To our Black citizens descended from those brought here in chains, illegally and against their will, we offer a remorseful Nation’s heartfelt apology. For those who felt the scourge of Reconstruction, the KKK, Jim Crow and “Strange Fruit“; Redlining, Segregation, the school-to-prison pipeline; an unjust Justice system, for-profit prisons, and young men shot dead in the streets; we mourn the lost promise of your lives.
And, because apologies, like confessions, are worthless without real change, we hereby agree to Reparations, in forms recommended by the Country’s best Historians, Researchers, and Social Scientists – their goal the greater equity of all citizens through an unflinching examination of the societal and institutional ills thwarting our progress to becoming the greatest nation on Earth. It stands to reason that the greatest majority of those will be Black and Americans of Color . Together, we are going to legislate a way forward, cleansing the sins of the past from our shared path forward.
Your forgiveness is most humbly asked, and your help in creating our collective future, essential. Will you forgive your Country, and lead it to a better way?”

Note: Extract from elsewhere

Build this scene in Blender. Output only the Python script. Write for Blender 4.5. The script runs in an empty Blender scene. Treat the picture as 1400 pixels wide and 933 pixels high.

Then, we let them. Truly I tell you fellow White People, we have nothing to lose when all are truly equal under the law, and every citizen guaranteed equity (for a great example of the differences between “Equality” and “Equity”, listen to this short, marvelous sermon).
I hope to live long enough to see a day when Juneteenth might be a bigger celebration, like the Fourth of July, a special day when we celebrate legislation that starting healing our Country. I know a priest who could give one heck of a blessing over that.